No todos los días uno se encuentra con los lugares que recorrieron personajes de novelas; menos con los espacios que habitaron. No es algo muy común, me parece. ¿Quién vivirá hoy en su depto.? ¿Qué hará con todos los fantasmas y con todas las fantasías y las escrituras que su ubérrimo inquilino ha producido a lo largo de siglo y medio? Raskolnikov representa algo así como el alma torturada del ser humano; algo así, porque también puede ser un rollo muy ruso (el alma eslava); o el alma en búsqueda de redención. Como sea, muchas almas dan vueltas en las páginas y sus recorridos, mucho meterse en la cabeza del personaje y descifrar (y con ello descifrarnos—he ahí la clave) quién es y quiénes somos. Pero las calles de Sennaya que recorre Rodion son reales como lo es la pobreza, el rumor de las aguas, que todavía nos llega a través de los años, a pesar de que ahora hay bares y restaurantes con camareros que hablan inglés. Como si sobre sus aceras y construcciones se extendiese un velo de melancolía imposible de descorrer. No es tristeza: es la radical conciencia de la falta de algo innombrable; una necesidad que décadas después el psicoanálisis se esforzará, quizá sin éxito, en explicar.

Comienza a llover. Camino más rápido a lo largo del canal. Siento que alguien me sigue. Me doy vuelta y no hay nadie. Las gotas dibujan círculos que se desvanecen de inmediato en la superficie del agua. Vuelvo a escuchar la algarabía del fútbol cerca de la Nevski. Regreso a la ficción.
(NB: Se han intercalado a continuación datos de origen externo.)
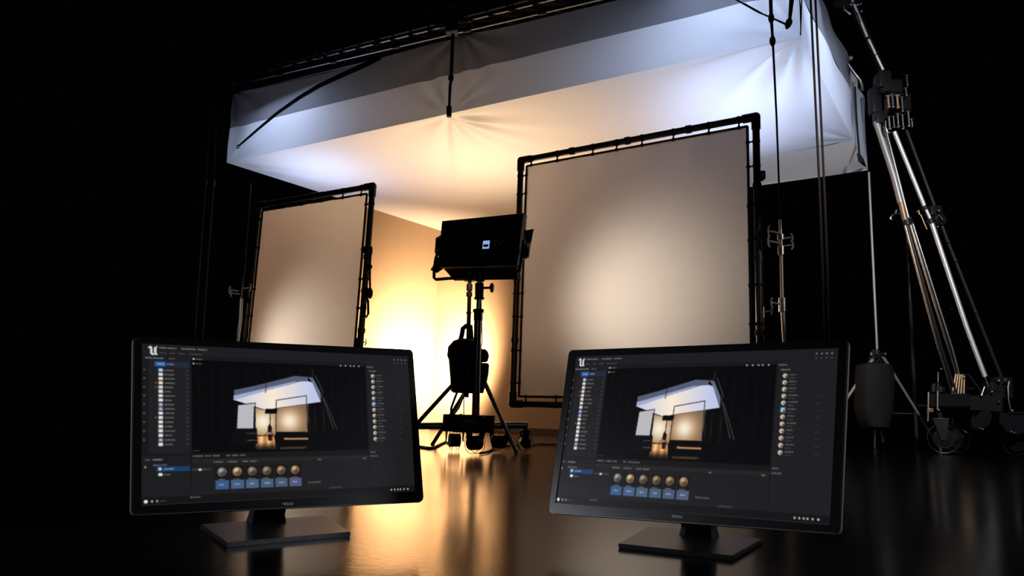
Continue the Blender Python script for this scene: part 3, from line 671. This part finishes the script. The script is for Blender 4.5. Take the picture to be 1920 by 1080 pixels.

La otra cara de la moneda del alma rusa (o tal vez la misma si imaginamos una moneda con una sola). Otra vez en el metro. Otra vez apretujado. Los gritos no se detienen y parecen que van a hacer estallar el vagón. Oh, la rusidad de la Ru-SI-a, desde tiempos inmemoriales hemos sido vigilantes testigos e incesantes salvadores de… Por suerte llegamos a la estación al lado del estadio. Un grupo de egipcios disfrazados de faraones (que igual son como más viejos que los zares) baila algo que podría ser Walking like an Egyptian de los Bangles –cerca de ellos un inevitable charro revisa los mensajes de sus amigos en Guadalajara. Histórica gente los egipcios, pienso; ojalá no queden hechos historia hoy, espero.

Pero la historia se escribe siempre con el vuelo de la lechuza al atardecer, dijo alguien por ahí. El primer tiempo es más menos parejo. Egipto solo juega para Salah, y este no juega para nadie. Los rusos con más empeño que técnica. La gente canta y canta, rueda y rueda, truena y truena. La cerveza pasa y pasa y por culpa de ella es que me pierdo el gol ruso al inicio del segundo tiempo. El resto del partido es más bien anecdótico: Egipto desvanece su posible historicidad futbolística, mientras los rusos dan estocadas rápidas y mortales; nada que hacer, solo el penal le permite a Salah sentir lo que es convertir un gol en el mundial. La gente está feliz. No importa la larga espera a la salida, el que el metro esté colapsado, no importará nada hasta por lo menos las 6 de la mañana que se oyen gritos de celebración. El alma rusa (una de ellas, al menos, estará feliz y olvidará por unos segundos sus gotas de melancolía).

Camino hacia el metro envuelto en una bandera de Canadá, mientras el estadio cambia de color. Es una curiosa experiencia cultural. Muchos rusos y egipcios largan comentarios favorables y más de uno menciona que él (o un primo o prima) vive en Canadá. No deja de ser curioso el gesto: podría ser de cualquier país del mundo envuelto en una bandera (¿qué dirá mi alma de su alma?).

Egipto ha quedado eliminado (no matemáticamente aún; pero luego del triunfo de Uruguay ante los saudís, que acabo de ver, sí). La Ru-SI-a ha pasado a la ronda siguiente. Raslkolnikov sueña en una esquina de la ciudad con Sonia. Porque, de pronto me doy cuenta, que la literatura y el fútbol no son tan distintos, que al final son casi lo mismo… pero de eso hablaré en otra ocasión. Cuando haya dejado San Petersburgo y vaya hacia Moscú.